Pre-tax losses at five-star hotel fall to €900k as operating profit rises 69%

PRE-TAX losses at the Shelbourne Hotel in Dublin narrowed to over €900,000 in 2010, new figures show.

As a result, accumulated losses at the company that owns the hotel, Shelbourne Hotel Holdings Ltd, stood at €209.3 million at the end of December 2010.

The chief factor behind the accumulated loss is a €155m write-down in the landmark property recorded in 2008.

At the end of December 2010, the company owed €286.3m to its creditors, including bank loans totalling €137m. Net liabilities stood at €191.6m.

The pre-tax loss of €906,570 in 2010 compares to a pre-tax loss of €4.56m in 2009.

Accounts just filed with the Companies Office show that the company increased its operating profit by 69% from €1.86m to €3.1m.

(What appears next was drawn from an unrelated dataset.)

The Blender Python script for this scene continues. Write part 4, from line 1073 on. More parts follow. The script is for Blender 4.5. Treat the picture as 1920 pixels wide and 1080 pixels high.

Bank interest payments totalled €4m in 2010 compared to €6.4m in 2009.

The directors state that they are “disappointed” with the company’s result.

A note states: “The hotel’s operators have reported improved operating profits in 2011 despite a fall in turnover for that period. The hotel’s trading performance continues to be profitable and key performance indicators have continued to improve throughout 2011.”

The directors state that they “are optimistic that the operating profit of the hotel will continue despite the poor economic conditions that will prevail”.

Prominent property developers including Bernard McNamara, David Courtney and Bernard Doyle purchased the property for €140m in 2004 and spent millions more on the refurbishment of the 265-room five-star hotel.

Mr Doyle and Mr McNamara are no longer directors, but are two of five shareholders that advanced unsecured interest free loans totalling €42m to the company that remained outstanding at the end of 2010.

The company’s revenues dropped from €22.8m to €22.3m in 2010.

The number of employees fell from 333 to 310 with staff costs declining from €9.4m to €9.1m.

The loss in 2010 takes account of non-cash depreciation cost of €1.32m showing that the company recorded a cash profit of €416,139 in 2010.

The company’s current loan facility expired in December 2009 and since then the loan facility has been an on demand facility.

A note to the accounts states that “the company continues to be dependent on the continuing financial support of the group’s lending institutions and the directors have not been made aware of any potential cessation in its bank facilities.”

The directors state that they acknowledge the difficulties facing the company in relation to future financing in the context of the economy in general, but have concluded that they have a reasonable expectation that the company will have adequate resources to continue in operational existence for the foreseeable future.

The directors value the hotel at €90m after its writedown and that no further adjustment is required.

The hotel, continues to be managed by Marriott International subsidiary, Torriam, which has a 20-year contract.